(1.) This is a reference to me as Taxing Judge under Section 5, Court-fees Act, the question being what is the proper court-fee on the memorandum of appeal. In the lower Court court-fee was paid under Section 7(v)(a) of the Act, and that was accepted as correct. The suit having been dismissed, the plaintiff has appealed to this Court, and the Stamp Reporter has expressed the view that the plaintiff should have paid court-fees under Section 7(iv)(c) or alternatively under Section 7 (v)(d). The Taxing Officer is inclined to accept the stamp report, but has referred the matter to me for an authoritative decision.
(2.) The plaintiff is the zemindar of the Pandra estate comprising various villages under various tauzis of the Manbhum Collectorate and also in Burdwan in Bengal. The plaint recites that the Pandra estate, of which the villages in suit form a part, is a Government ghatwali estate and accordingly inalienable and not liable to be sold in execution of a money decree against the zamindar. It goes on to state that the deceased, father of defendant 1, obtained a money decree in 1931 against the plaintiff. Execution started the same year, and after various proceedings, on 27th September 1932, touzim. 23 of the Manbhum Colleotorate was sold and purchased by the other defendants. In all the processes relating to the execution of the decree the property sold was always described as touzi No. 23, and the decree- holder never specified anywhere what villages comprised this touzi and were sought to be sold. The sale was confirmed on 18 November 1935, and on 27th August 1938, defendants 1 party applied for delivery of possession of touzi No. 23. In their application they enumerated and specified the villages, and in doing so included several villages over which title never passed to them under the certificate of sale, though it was clear that nothing that carae under any other touzi had been sold. The Court wrongly granted them possession of the villages falling under touzis 21, 22 and 24 and also of other two villages, Achhra and Dhangari, which had not been purchased. The plaintiff's appeal in the High Court against the order for delivery of possession was dismissed on the ground that, the plaintiff being a judgment-debtor, his objection could not be entertained. Therefore, the plaintiff was obliged to bring the present suit. The plaintiff valued the properties at Rs. 3,00,000 for the purposes of jurisdiction and Rs. 1073-5-4, being 20 times the Government revenue for payment of court-fee under Section 7 (v)(a), Court-fees Act. The properties were in the hands of defendants third party as receivers, and they were accordingly made pro forma defendants.
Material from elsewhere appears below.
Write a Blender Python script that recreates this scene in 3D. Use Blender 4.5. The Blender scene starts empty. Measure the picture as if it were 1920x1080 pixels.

(3.) Accordingly the plaintiff prayed for the following reliefs: (a) that it be declared that the plaintiff's right, title and interest in the villages enumerated in the schedules had not passed to the defendants 1 and 2nd parties under the certificate of sale, (b) that possession be restored to the plaintiff of those villages over which the defendants 1 party had already taken possession, and (c) that it be declared that the right, title and interest of the plaintiff in the villages under tauzi No. 23 or any other tauzi had not passed to the defendants, and they be permanently retrained from taking delivery of possession or otherwise interfering with the plaintiff's possession over the villages enumerated in Schedule B. There was the usual prayer for costs and any other relief thought proper. An amendment was made later to prayer (b) that the plaintiff be also put into possession over those villages over which defendants 1 party had come into possession during the pendency of the suit from the receivers.